La meravigliosa storia di Henry Sugar, disponibile su Netflix da mercoledì 27 ottobre, è parte di una serie di quattro corti usciti a ridosso della distribuzione italiana del suo ultimo film: Asteroid City. Tutta l’arte di Wes Anderson in appena 37 minuti
Roald Dahl, dalla pace del suo cottage in Inghilterra, racconta della storia di Henry Sugar, un ricco ereditiere amante dei casinò che, dopo una scoperta fortuita, trova il modo perfetto per sbancare le case da gioco in giro per il mondo. Nei film di Wes Anderson la recitazione, pur occupando naturalmente un posto importante, non è mai il fulcro del tutto ma solo una sua parte. Sarà per questo che il texano si affida sempre ad attori e attrici di un certo spessore che, grazie a pochi e minimi guizzi fisici e vocali, riescono a catalizzare l’attenzione pur rimanendo una parte dei vari quadri in movimento che vengono mostrati al pubblico. La meravigliosa storia di Henry Sugar è l’ennesimo esempio di tutto ciò.

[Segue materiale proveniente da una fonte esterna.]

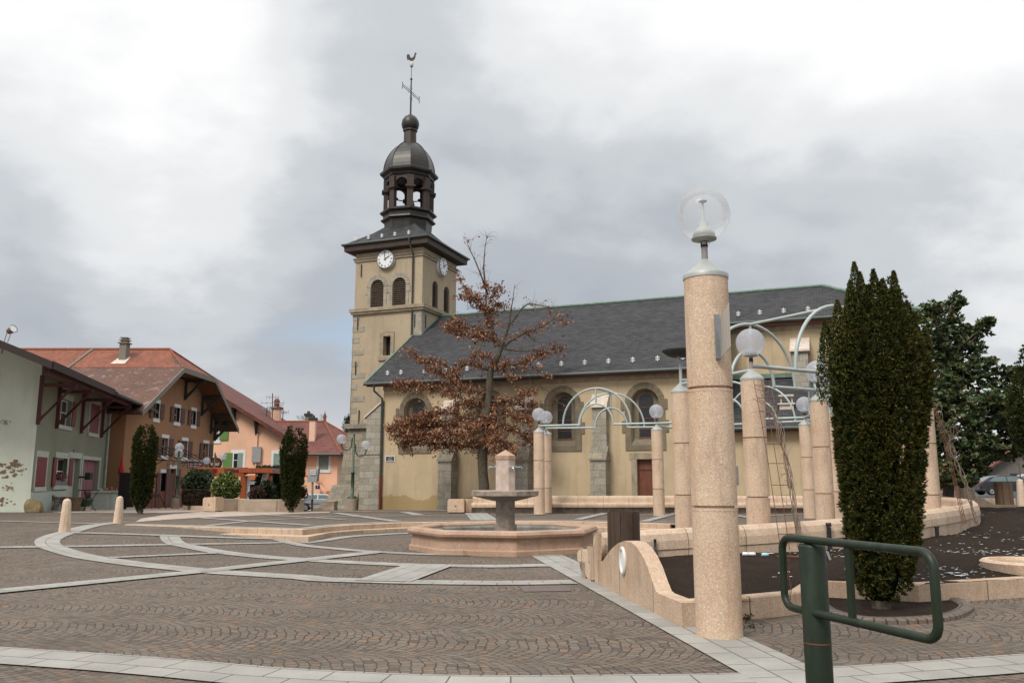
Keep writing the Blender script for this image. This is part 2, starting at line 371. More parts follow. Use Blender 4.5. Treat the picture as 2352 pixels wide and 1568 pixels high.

Il mediometraggio si sviluppa in maniera narrativamente interessante. Per raccontare la storia di Henry Sugar dobbiamo per forza entrare in contatto con altre due piccole che ci vengono proposte esattamente allo stesso modo: con i narratori, protagonisti delle varie peripezie, che leggono la propria storia. Ecco allora che i quattro personaggi principali di questo film, Roald Dahl, Henry Sugar, il dottor Chutterjee e Imdad Kahn, vivono le loro storie, come se stessero leggendo le pagine di un libro, un diario, o stessero raccontando la propria vita a qualcuno. Le interpretazioni di Ralph Fiennes, Benedict Cumberbatch, Dev Patel e Ben Kingsley sono essenziali. Sfumature di un tutto più ampio che afferisce all’ormai inconfondibile ‘stile andersoniano’, stile che nel corso degli anni sta continuando a raccogliere sempre maggiori ammiratori – ma anche detrattori.
Non estetica ma stile inconfondibile
In una recente intervista, Wes Anderson ha dichiarato di non avere un’estetica e che la sua regia peculiare non sia altro che il frutto di scelte di successo legate al film girato precedentemente. Fatta questa premessa è pero innegabile che il regista di Huston continui ad adottare in tutte le sue opere delle scelte registiche inconfondibili, fatte di rigorose simmetrie, palette di colori calibrate, attori ‘feticcio’ e una continua voglia di giocare con il rapporto d’aspetto (aspect ratio in inglese).
La meravigliosa storia di Henry Sugar non è da meno, anzi. In questo mediometraggio, Anderson concentra tutto il suo savoir faire e lo sottolinea con guizzi interessanti come la teatralità di molti cambi scena, gli attori che sembrano più dei narratori o l’interessante uso dell’aspect ratio in una precisa scena in cui è coinvolto Henry Sugar, che diventa il perno attorno cui ruota una breve ma interessantissima sequenza di inquadrature. Wes Anderson conferma ancora una volta la sua caratura di cineasta, un cineasta che sembra continuare a scarnificare l’importanza di ciò che racconta esaltandone, invece, il puro aspetto visivo.
Wes Anderson, con La meravigliosa storia di Henry Sugar, ci ha nuovamente trasportati nel suo rigoroso mondo naif, un po’ folle e giocoso, in cui suoni, colori, forme e movimenti sono sfumature di un quadro elaborato, un meccanismo preciso che, di volta in volta, sacrifica l’importanza di una trama da dipanare per farla diventare, più semplicemente, una piccola parte di un complesso universo.